Wankovic was born Sept. 20, 1924, in Brooklyn to Romanian parents who fled a communist regime.
He had a gift for foreign languages, but when he joined the military in Army Air Force unit to fight in World War II, he was assigned a post in the United States - a spot on a military police squad guarding the American border in Alaska, said his daughter, Cathy Varen, 58, of Elmont.
The GI Bill paid for his degrees in business administration and foreign language studies from the University of Southern California after the war. But New York called him home one summer break and that's when he met Elizabeth, who was working as a bookkeeper in Brooklyn and on Long Island.
"We wanted to get married but didn't have any money," Elizabeth Wankovic said.
So Albert signed up to work for the Arabian American Oil Company (ARAMCO). For 25 months, he worked in management and led a camel caravan that brought oil workers supplies, saving up the money to marry Elizabeth. Wankovic spoke English, Spanish, Arabic and Russian and hoped to secure a long-term job with an oil company.

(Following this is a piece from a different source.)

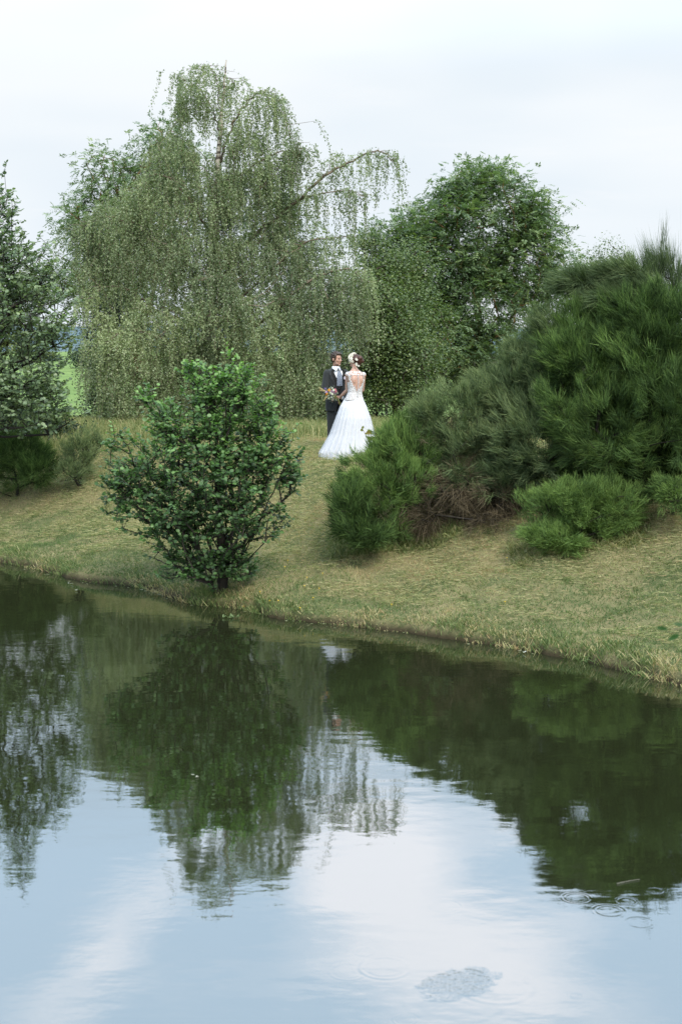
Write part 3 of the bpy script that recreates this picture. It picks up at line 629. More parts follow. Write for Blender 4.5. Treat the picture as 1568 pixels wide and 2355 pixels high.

By the time the couple wed and returned from their honeymoon, the United States was under the Eisenhower administration and in the midst of a recession, Elizabeth said. There were no oil jobs available. But with a scholarship to Fordham University and a master's degree in psychotherapy, Albert entered the next phase of his career.
He worked with large groups and at his own practices. He aided soldiers, married couples and families adopting children.
"People were sending him their pictures of babies they adopted," Elizabeth Wankovic said.
Varen said that before his death, her father wanted to open a sanctuary for animals in the Caribbean. He'd always liked spending time in the Caribbean and considered his pit bull Max one of his closest companions.
"He was always looking for something unique," Varen said.
A funeral for Wankovic was held at St. Pius X Roman Catholic Church in Plainview on Dec. 28, followed by a burial service at Long Island National Cemetery in Pinelawn.